In the German class T asked us the meaning of the word ‘Ersatz’. I vaguely remembered having come across the English word in an article where A.S.Byatt had spoken critically of the Harry Potter series and those who read it. It had a negative connotation, but I could not recollect its precise meaning. “Alternative”, he answered, but that somehow did not seem fully appropriate for its English counterpart. Back home, I looked up Wikipedia:
Ersatz is a German name (literal meaning: “substitute”) for products, especially chemical compounds and provisions developed in war-times when shortage of certain goods was imminent. It is associated with cheap replacement, low quality and disgust. The word surfaced during World War I in Germany because the allied fleet cut off all transport to Germany by sea.
Ersatz products that were developed were, for example: synthetic rubber (buna produced from oil), benzene for heating oil (coal gas) and coffee, using roasted beans, which were not coffee beans.
Although it is used only as an adjective in English, Ersatz can function in German either as a noun on its own, or as an adjective in compound nouns such as Ersatzteile (spare parts) or Ersatzkaffee (coffee substitute).
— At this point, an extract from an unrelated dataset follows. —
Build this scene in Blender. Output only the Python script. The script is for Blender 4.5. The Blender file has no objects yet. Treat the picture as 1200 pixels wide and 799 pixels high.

The wartime experience of ersatz products is satirized in George Orwell’s Nineteen Eighty-Four, which features a line of Victory products, such as Victory Gin and Victory Cigarettes, which are uniformly vile.
Later, I found the quote from A.S.Byatt where she used the word in the context I had first read it. Speaking of adults reading Harry Potter, she said that “they don’t have the skills to tell ersatz magic from the real thing, for as children they daily invested the ersatz with what imagination they had.”
Etymology offers a fascinating path towards cementing a word in memory.